Tuesday, January 7, 2014

Digital Manga?

A couple of months ago, I had a good amount of free time so I started browsing through some lists of recommended manga. A lot of titles on the list were the same old same old that I had yet to get to (Akira, Oyasumi Punpun, etc.), but there were a few new entries that piqued my interest. So I go check out the first one on the list called "Tower of God". The first thing that stood out to me was the color. A lot of manga start off with a few pages of color... but for this, the whole thing was colored. The art also looked a lot less straight-edge than usual. The character designs were more rounded and the outlines were softer.

Tower of God: OMG color in manga?!!

And finally, I came to the realization that what I was reading wasn't manga. I've watched enough anime and read enough manga in my lifetime to know that names like Han Shinwoo aren't Japanese.

Turns out, what I've been reading was a Korean webtoon published on a website called Naver, which is like the Google of South Korea. The artists who create these webtoons are professionals, who put out a chapter a week with few exceptions.  And the writing for these webtoons are actually good! "Annarasumanara" was one of the best comics I read in 2013 and the art in particular was unique and stunningly beautiful.

Annarasumanara: I love the color contrast


I believe digital distribution is where the manga industry is eventually headed. Imagine manga in full color! Publishers could do that if they didn't have to worry about putting that in a magazine with a circulation of a million people. Naver has proven that webtoons work, and that they work very well. Japanese publishers has been slow to adapt, but there are still signs of technological shift. The remake of "One-Punch Man" by Yuusuke Murata is currently being published digitally on the Young Jump Web Comics site. In the west, many of us have been consuming manga from fan translated scans for as long as we can remember. But Crunchyroll has recently announced their simul-pub releases of several popular manga, including "Attack on Titan".

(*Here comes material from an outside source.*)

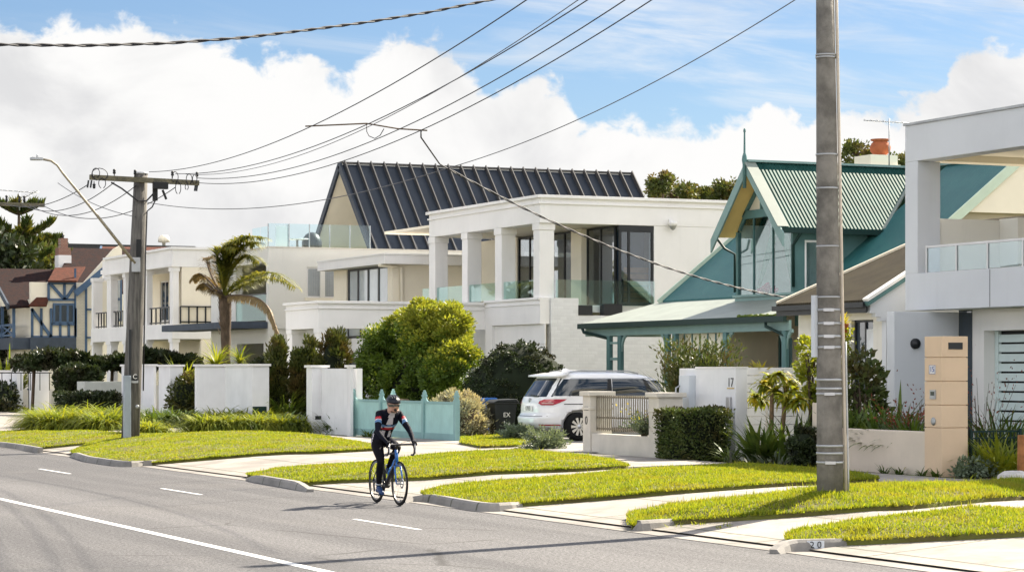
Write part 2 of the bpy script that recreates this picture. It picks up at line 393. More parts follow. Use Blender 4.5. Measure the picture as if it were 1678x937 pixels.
# ------------------------------------------------------------------ ground
def gz(x):
    return float(np.interp(x, [14.0, 14.45, 17.0, 19.0, 60], [0.0, 0.02, 0.24, 0.30, 0.30]))
def onG(px, py, h=0.1):
    z = 0.25
    for _ in range(12): z = gz(onZ(px, py, z).x)+h
    return onZ(px, py, z)
def soilmat():
    m, n = newmat('garden_soil'); g = n.n('ShaderNodeNewGeometry')
    p = n.n('ShaderNodeBsdfPrincipled'); o = n.n('ShaderNodeOutputMaterial'); n.set(o.inputs[0], p.outputs[0])
    f = n.ramp(n.noise(g.outputs['Position'], 0.6, 6, 0.65), 0.4, 0.62)
    n.set(p.inputs['Base Color'], n.mix(f, (0.09, 0.12, 0.03), (0.10, 0.075, 0.05))); p.inputs['Roughness'].default_value = 0.95
    return m
def asphaltmat():
    m, n = newmat('asphalt'); g = n.n('ShaderNodeNewGeometry'); P = g.outputs['Position']
    p = n.n('ShaderNodeBsdfPrincipled'); o = n.n('ShaderNodeOutputMaterial'); n.set(o.inputs[0], p.outputs[0])
    band = n.noise(n.mapping(P, (0.8, 0.03, 1)), 1.0, 4, 0.55)
    c = n.mix(n.ramp(band, 0.35, 0.65), (0.122, 0.120, 0.123), (0.078, 0.077, 0.081))
    pat = n.ramp(n.noise(P, 0.35, 5, 0.6, 0.8), 0.5, 0.75)
    c = n.mix(n.math('MULTIPLY', pat, 0.35), c, (0.14, 0.133, 0.127))
    gr = n.noise(P, 26, 4, 0.85); gr2 = n.noise(P, 7, 5, 0.8)
    c = n.mix(n.ramp(gr, 0.38, 0.66), n.mix(1.0, c, (0.42, 0.42, 0.43), 'MULTIPLY'), n.mix(1.0, c, (1.62, 1.60, 1.58), 'MULTIPLY'))
    c = n.mix(n.math('MULTIPLY', n.ramp(gr2, 0.4, 0.7), 0.45), c, n.mix(1.0, c, (0.6, 0.6, 0.6), 'MULTIPLY'))
    vo = n.n('ShaderNodeTexVoronoi', feature='DISTANCE_TO_EDGE'); vo.inputs['Scale'].default_value = 0.22
    wob = n.n('ShaderNodeMix', data_type='VECTOR'); wob.inputs[0].default_value = 0.12
    nn = n.n('ShaderNodeTexNoise'); nn.inputs['Scale'].default_value = 1.2; n.set(nn.inputs['Vector'], P); n.set(wob.inputs[4], P); n.set(wob.inputs[5], nn.outputs['Color'])
    n.set(vo.inputs['Vector'], wob.outputs[1])
    crack = n.math('SUBTRACT', 1.0, n.ramp(vo.outputs['Distance'], 0.001, 0.009))
    crack = n.math('MULTIPLY', crack, n.ramp(n.noise(P, 0.25, 2), 0.47, 0.56))
    c = n.mix(n.math('MULTIPLY', crack, 0.8), c, (0.035, 0.033, 0.032))
    n.set(p.inputs['Base Color'], c); p.inputs['Roughness'].default_value = 0.85; p.inputs['Specular IOR Level'].default_value = 0.3
    b = n.n('ShaderNodeBump'); b.inputs['Strength'].default_value = 0.7; b.inputs['Distance'].default_value = 0.015
    n.set(b.inputs['Height'], gr); n.set(p.inputs['Normal'], b.outputs[0])
    return m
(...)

Webtoons open up a new realm of possibilities for manga, manhwa, and comics as a whole. Maybe artists and authors can pick out background music to play as we read. Or maybe they'll start incorporating gifs? Would that even be considered a comic anymore? Will the comic format become more and more cinematic as tie goes on? I don't know. But as a manga enthusiast, the possibilities are exciting. I look forward to the industries' future.